What can bother me more is getting a handle on my swings of mood, and I suspect those close to me put up a lot with them too. I can get cross very quickly, but calm down just as fast. I also have a good line in panic, although on this one I have worked out that letting a minute or two of ‘oh goodness sake what do I do now?’ is often rewarded by a sustained follow up of cool practical thought and action as to best save the situation or at least initiate a decent attempt at damage limitation. I refer longer term readers to the Mount Fuji experience as a key example of turning something potential disastrous (and, to be honest, dangerous) into something that, as the cliché goes, you end up laughing about. Acting instinctively can be helpful at times, and at least you know what is going on with me, I’m terribly bad at hiding what I am feeling at any one time, unlike some whose inner thoughts and feelings are hidden behind a mask that really, really, should be in use playing high stakes poker, if they were not so disinclined.

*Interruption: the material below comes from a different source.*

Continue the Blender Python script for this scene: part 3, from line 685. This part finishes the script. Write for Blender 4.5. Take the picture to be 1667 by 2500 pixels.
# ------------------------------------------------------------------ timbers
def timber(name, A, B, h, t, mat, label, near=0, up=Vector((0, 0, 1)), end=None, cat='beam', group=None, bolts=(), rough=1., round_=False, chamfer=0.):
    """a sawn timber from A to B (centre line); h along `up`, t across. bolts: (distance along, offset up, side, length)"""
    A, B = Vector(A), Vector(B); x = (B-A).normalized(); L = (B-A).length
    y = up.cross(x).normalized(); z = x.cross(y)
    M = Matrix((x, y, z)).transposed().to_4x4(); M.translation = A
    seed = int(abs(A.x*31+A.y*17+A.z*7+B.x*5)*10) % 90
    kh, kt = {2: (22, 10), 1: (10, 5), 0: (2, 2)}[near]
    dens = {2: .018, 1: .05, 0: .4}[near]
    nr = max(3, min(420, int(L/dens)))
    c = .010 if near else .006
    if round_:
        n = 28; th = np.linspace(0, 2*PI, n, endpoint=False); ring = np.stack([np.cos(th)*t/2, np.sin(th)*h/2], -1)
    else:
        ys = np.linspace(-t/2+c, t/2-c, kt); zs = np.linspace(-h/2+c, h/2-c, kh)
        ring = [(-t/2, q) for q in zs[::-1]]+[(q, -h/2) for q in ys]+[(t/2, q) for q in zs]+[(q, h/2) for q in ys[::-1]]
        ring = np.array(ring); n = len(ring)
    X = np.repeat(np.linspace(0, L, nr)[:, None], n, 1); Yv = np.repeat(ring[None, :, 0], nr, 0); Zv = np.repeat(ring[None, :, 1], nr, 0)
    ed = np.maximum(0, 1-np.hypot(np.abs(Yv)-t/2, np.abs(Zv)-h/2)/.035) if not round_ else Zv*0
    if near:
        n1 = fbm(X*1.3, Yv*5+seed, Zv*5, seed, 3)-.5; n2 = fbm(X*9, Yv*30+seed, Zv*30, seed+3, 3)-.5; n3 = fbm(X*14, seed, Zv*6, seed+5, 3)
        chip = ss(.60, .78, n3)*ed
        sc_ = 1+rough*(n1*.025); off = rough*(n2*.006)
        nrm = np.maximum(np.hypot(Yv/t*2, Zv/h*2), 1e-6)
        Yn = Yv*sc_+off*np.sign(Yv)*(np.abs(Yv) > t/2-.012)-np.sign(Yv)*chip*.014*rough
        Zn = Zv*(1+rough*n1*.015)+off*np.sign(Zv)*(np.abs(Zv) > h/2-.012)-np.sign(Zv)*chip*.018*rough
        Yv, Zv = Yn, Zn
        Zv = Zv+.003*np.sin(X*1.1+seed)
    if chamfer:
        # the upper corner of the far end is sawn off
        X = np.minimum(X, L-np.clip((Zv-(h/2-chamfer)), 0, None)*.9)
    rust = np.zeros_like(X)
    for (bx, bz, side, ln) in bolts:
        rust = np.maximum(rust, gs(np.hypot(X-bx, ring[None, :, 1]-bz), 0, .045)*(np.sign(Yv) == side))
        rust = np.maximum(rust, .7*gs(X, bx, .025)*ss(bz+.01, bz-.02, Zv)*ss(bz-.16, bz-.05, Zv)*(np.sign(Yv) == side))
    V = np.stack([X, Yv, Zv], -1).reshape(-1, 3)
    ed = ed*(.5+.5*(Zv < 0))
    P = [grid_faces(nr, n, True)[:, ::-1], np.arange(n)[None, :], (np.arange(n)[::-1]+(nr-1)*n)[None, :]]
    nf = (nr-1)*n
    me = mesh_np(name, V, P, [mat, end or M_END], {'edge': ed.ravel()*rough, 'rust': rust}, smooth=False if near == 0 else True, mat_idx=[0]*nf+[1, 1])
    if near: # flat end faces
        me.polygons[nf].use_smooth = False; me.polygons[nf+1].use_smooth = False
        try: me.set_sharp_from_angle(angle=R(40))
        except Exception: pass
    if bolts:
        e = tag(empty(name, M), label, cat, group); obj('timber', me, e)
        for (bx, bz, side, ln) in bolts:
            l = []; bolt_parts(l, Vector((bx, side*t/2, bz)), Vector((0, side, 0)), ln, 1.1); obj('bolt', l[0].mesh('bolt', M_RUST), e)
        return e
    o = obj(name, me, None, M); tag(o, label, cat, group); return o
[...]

Of course, both types work together. I get them to jump off the cliff into the clear, warm water when otherwise they’d probably never go, spending too much time considering whether it was worth it or not. Mind you, they’ve already paused long enough to take the time to (1) check that the water is deep enough for it to be safe and (2) checked that the sharks are not circling waiting for a free meal to drop in on them. A win-win scenario for us both I feel, and yes I feel annoyed with myself for using ‘win-win scenario’ in something not written about my corporate work life. Time to sign off when I’m behind, I feel…

 

This week’s soundtrack: ‘I Go to Extremes’ by Billy Joel, off the 1989 album ‘Storm Front’ – right back to being 18 and my first year at University.